- **TASK TO COMPLETE**
From the first line of the data below through the line holding "dark_cinema_photo()", output each line exactly and leave the pictures out.

- **RAW DATA**
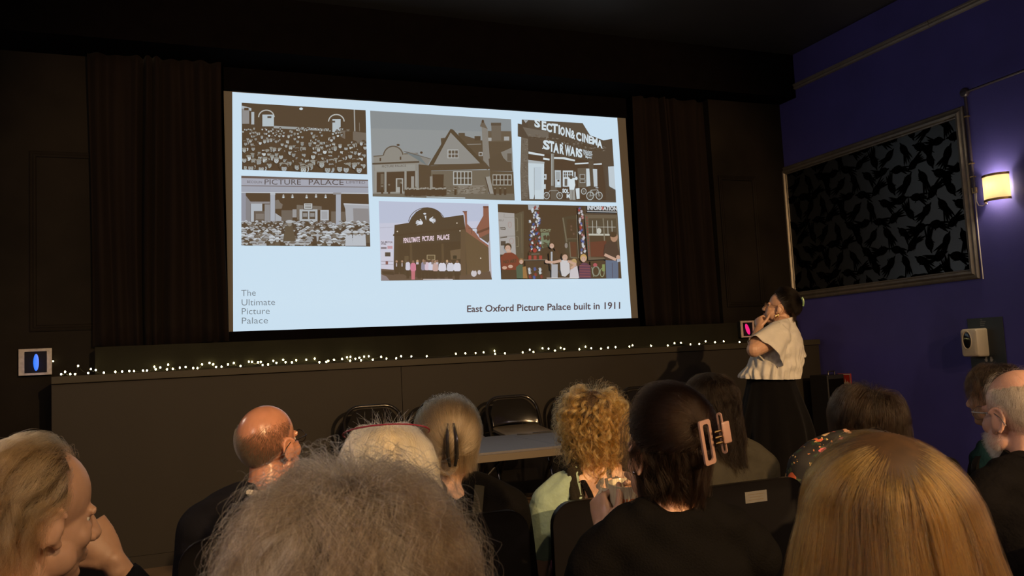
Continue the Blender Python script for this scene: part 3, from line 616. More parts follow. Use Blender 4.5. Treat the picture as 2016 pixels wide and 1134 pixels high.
    for x in (272, 345): p.poly([(x-26, 850), (x+20, 850), (x+30, 1000), (x-30, 1000)], (74, 58, 36)); p.ell(x, 832, 14, 16, (180, 140, 110)); p.rect(x-8, 855, x+6, 900, (190, 180, 186))
    p.ell(1288, 990, 38, 44, (206, 200, 206)); p.ell(1358, 975, 22, 30, (206, 200, 206)); p.ell(1290, 948, 14, 12, (120, 90, 66))
    p.line([(622, 1066), (1010, 1066)], 10, (216, 206, 206))
    p.build('projected_photo', 'colour photo of a dark arched cinema front with people queueing')
dark_cinema_photo()

def handprint_photo():
    p = Pic(975, 400, 7.318, [(35, 12), (1755, 45), (1820, 1085), (85, 1098)]); r = random.Random(33); D = (84, 66, 40)
    p.poly([(35, 12), (1755, 45), (1820, 1085), (85, 1098)], D)
    p.poly([(38, 130), (275, 145), (300, 740), (70, 740), (55, 400)], (176, 172, 168)); p.line([(130, 150), (125, 200), (275, 205)], 4, (140, 132, 120)); p.line([(70, 480), (300, 470)], 5, (120, 110, 100)); p.text('ISU', 50, 258, 115, 260, 26, (110, 100, 88)); p.line([(70, 355), (140, 352), (145, 378), (75, 372)], 10, (90, 78, 60)); p.arc(210, 310, 24, 40, 4, (176, 120, 110), 0, 6.28); p.line([(70, 500), (170, 486)], 14, (100, 90, 74)); p.rect(80, 545, 150, 610, (92, 80, 64)); p.arc(235, 545, 30, 40, 4, (180, 120, 110), 0, 6.28)
    p.poly([(275, 160), (410, 110), (430, 800), (300, 800)], (104, 92, 66)); p.line([(290, 210), (320, 220), (325, 400), (295, 400)], 8, (140, 130, 100)); p.line([(300, 480), (330, 485), (335, 625), (305, 625)], 8, (140, 130, 100)); p.line([(375, 150), (385, 720)], 10, (120, 108, 80))
    p.rect(410, 100, 470, 800, (70, 54, 32))
    p.poly([(968, 200), (1170, 170), (1180, 800), (1020, 790)], (88, 76, 50)); p.line([(975, 210), (1030, 560)], 20, (124, 116, 90)); p.line([(1172, 165), (1200, 790)], 9, (140, 132, 110)); p.rect(1030, 230, 1170, 505, (74, 60, 38)); p.rect(1070, 560, 1170, 770, (110, 62, 36)); p.line([(1070, 560), (1085, 780), (1180, 790)], 14, (124, 116, 92)); p.line([(1020, 515), (1175, 512)], 8, (120, 110, 84))
    for x, y in ((1095, 340), (1130, 450), (1095, 390)): hand(p, x, y, 20, (124, 92, 70))
    p.ell(1022, 610, 22, 40, (150, 140, 130))
    p.text('ECHT', 650, 408, 805, 410, 36, (150, 160, 120), .03); p.poly([(660, 425), (775, 420), (790, 620), (680, 650), (655, 560)], (126, 142, 108)); p.poly([(690, 470), (730, 460), (740, 520), (700, 530)], D); p.ell(760, 500, 22, 40, D); p.poly([(670, 600), (720, 570), (780, 620), (700, 650)], (96, 90, 60)); p.line([(690, 560), (760, 590)], 10, D)
    # pillars covered in painted hand prints
    p.poly([(470, 25), (630, 28), (650, 400), (655, 700), (500, 705), (480, 400)], (62, 52, 44)); p.poly([(470, 25), (630, 28), (625, 95), (480, 95)], (170, 178, 186))
    pal = [(196, 206, 214), (206, 214, 222), (158, 58, 46), (70, 96, 170), (196, 200, 206), (150, 54, 44), (84, 110, 180)]
    for k in range(62):
        x = r.uniform(490, 640)+12*(k/62); y = 60+k*10.3+r.uniform(-8, 8); hand(p, x, y, r.uniform(16, 25), r.choice(pal), r.choice([-1, 1]), r.uniform(-.6, .6))
    p.poly([(480, 705), (670, 700), (690, 810), (480, 815)], (60, 46, 28)); p.line([(520, 735), (640, 730)], 12, (120, 116, 104))
    for x in (500, 575, 655): p.rect(x-22, 755, x+20, 815, (178, 62, 50))
    p.ell(570, 680, 30, 32, (178, 56, 44)); p.line([(400, 820), (735, 815)], 12, (130, 122, 104)); p.poly([(430, 830), (700, 830), (700, 1092), (440, 1092)], (66, 50, 30))
    for x, y, c in ((490, 965, 0), (645, 965, 0), (570, 960, 3), (495, 1010, 4), (645, 1010, 0), (580, 1040, 2), (500, 1070, 2), (665, 1070, 5), (560, 1080, 3)): hand(p, x, y, 30, pal[c])
    p.poly([(1185, 60), (1275, 60), (1300, 760), (1215, 760)], (58, 50, 48))
    for k in range(30):
        x = 1225+k*1.4+r.uniform(-28, 28); y = 85+k*22; hand(p, x, y, r.uniform(18, 26), r.choice([(178, 56, 44), (196, 190, 200), (84, 100, 170), (190, 130, 130), (204, 208, 214)]), r.choice([-1, 1]), r.uniform(-.4, .4))
    p.poly([(1285, 165), (1755, 170), (1790, 800), (1340, 820)], (118, 104, 80)); p.poly([(1345, 220), (1740, 222), (1775, 790), (1375, 780)], (92, 72, 46)); p.poly([(1350, 225), (1740, 228), (1745, 440), (1350, 445)], (96, 84, 60)); p.line([(1345, 452), (1755, 455)], 26, (196, 196, 180)); p.line([(1555, 220), (1575, 550)], 16, (140, 132, 110)); p.line([(1340, 342), (1735, 345)], 8, (186, 186, 176))
    for x in (1400, 1460, 1620, 1680): p.line([(x, 250), (x+5, 440)], 8, (186, 186, 176))
    p.ell(1495, 400, 34, 44, (196, 198, 186)); p.poly([(1370, 560), (1600, 540), (1600, 770), (1375, 770)], (120, 62, 40))
    for k in range(14): hand(p, 1318+k*2.6, 210+k*42, 15, (168, 70, 60))
    p.text('INFORMATION', 1325, 92, 1755, 106, 58, (206, 214, 220), .045); p.line([(1325, 120), (1755, 128)], 14, (180, 186, 190)); p.rect(1532, 50, 1560, 95, (196, 110, 104))
    p.poly([(1370, 830), (1600, 830), (1600, 1085), (1380, 1085)], (58, 48, 32)); p.arc(1450, 980, 50, 70, 16, (140, 150, 130), 0, 6.28); p.arc(1540, 1000, 30, 60, 12, (150, 160, 120), 0, 6.28); p.rect(1540, 880, 1580, 980, (140, 160, 90)); p.ell(1440, 890, 30, 26, (190, 80, 90)); p.line([(1390, 920), (1420, 1060)], 10, (150, 160, 140))
    # people in the photo
    def person(hx, hy, hr, hair, skin, body, bcol, legs=None, lcol=None):
        p.poly(body, bcol)
        if legs: p.poly(legs, lcol)
        p.ell(hx, hy-hr*.25, hr*1.08, hr*1.2, hair); p.ell(hx, hy+hr*.15, hr*.8, hr*.95, skin)
        for e in (-.3, .3): p.ell(hx+e*hr, hy, hr*.12, hr*.07, (70, 50, 36), 6)
        p.ell(hx, hy+hr*.55, hr*.3, hr*.1, (196, 190, 186), 7)
    SK = (206, 164, 140)
    p.rect(165, 680, 225, 740, SK); person(182, 645, 50, (56, 38, 22), SK, [(75, 780), (140, 715), (240, 710), (305, 750), (375, 860), (310, 915), (300, 970), (90, 970)], (142, 50, 34), [(90, 960), (310, 960), (310, 1095), (90, 1095)], (74, 58, 34))
    p.text('NO ART', 115, 872, 310, 850, 50, (84, 34, 24), .04); p.ell(135, 930, 36, 24, SK); p.ell(220, 912, 36, 24, SK)
    person(375, 840, 34, (150, 110, 60), SK, [(300, 920), (350, 880), (395, 890), (400, 1085), (310, 1085)], (46, 112, 84)); p.poly([(395, 920), (440, 910), (465, 1085), (400, 1085)], (168, 120, 60))
    person(815, 610, 40, (66, 42, 26), SK, [(770, 720), (830, 670), (900, 720), (945, 960), (850, 980), (790, 960)], (62, 48, 30), [(810, 880), (900, 880), (900, 1085), (810, 1085)], (176, 178, 184)); p.poly([(850, 640), (880, 640), (945, 760), (900, 800)], (96, 58, 36)); p.rect(800, 700, 825, 880, (176, 182, 190))
    p.poly([(1070, 820), (1140, 810), (1160, 960), (1075, 960)], (176, 140, 110)); p.ell(1135, 850, 40, 50, (196, 160, 100)); p.poly([(1080, 960), (1180, 900), (1210, 1082), (1070, 1082)], (206, 200, 206))
    person(1005, 775, 48, (70, 44, 28), SK, [(935, 830), (985, 812), (1050, 830), (1070, 880), (1075, 1000), (1010, 1060), (960, 1050), (940, 960)], (206, 204, 206), [(910, 980), (960, 1055), (1010, 1062), (1070, 1010), (1070, 1085), (905, 1085)], (50, 42, 30))
    p.line([(740, 848), (840, 852), (950, 828)], 38, SK); p.ell(738, 840, 22, 26, SK); p.line([(1045, 835), (1165, 880), (1095, 940)], 34, SK)
    person(1272, 800, 46, (206, 164, 90), SK, [(1210, 900), (1260, 860), (1310, 860), (1370, 900), (1380, 1082), (1210, 1082)], (110, 54, 90))
    for k in range(5): p.line([(1212, 900+k*38), (1372, 905+k*38)], 9, (160, 84, 84))
    p.poly([(1560, 720), (1575, 600), (1640, 545), (1740, 560), (1790, 720), (1770, 830), (1590, 820)], (58, 54, 56)); p.poly([(1590, 820), (1770, 830), (1775, 1085), (1600, 1085)], (98, 118, 148)); p.line([(1685, 860), (1690, 1080)], 8, (66, 78, 100)); p.ell(1712, 490, 54, 70, (186, 140, 108)); p.ell(1700, 450, 54, 42, (76, 50, 30)); p.line([(1575, 740), (1640, 770), (1740, 815)], 40, SK); p.ell(1770, 780, 28, 34, SK); p.poly([(1750, 810), (1800, 800), (1805, 840), (1760, 850)], (170, 180, 196))
    p.line([(740, 1080), (1195, 1080)], 10, (220, 212, 206))
    p.build('projected_photo', 'colour photo of children beside a pillar covered in painted handprints')
handprint_photo()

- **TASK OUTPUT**
Continue the Blender Python script for this scene: part 3, from line 616. More parts follow. Use Blender 4.5. Treat the picture as 2016 pixels wide and 1134 pixels high.
    for x in (272, 345): p.poly([(x-26, 850), (x+20, 850), (x+30, 1000), (x-30, 1000)], (74, 58, 36)); p.ell(x, 832, 14, 16, (180, 140, 110)); p.rect(x-8, 855, x+6, 900, (190, 180, 186))
    p.ell(1288, 990, 38, 44, (206, 200, 206)); p.ell(1358, 975, 22, 30, (206, 200, 206)); p.ell(1290, 948, 14, 12, (120, 90, 66))
    p.line([(622, 1066), (1010, 1066)], 10, (216, 206, 206))
    p.build('projected_photo', 'colour photo of a dark arched cinema front with people queueing')
dark_cinema_photo()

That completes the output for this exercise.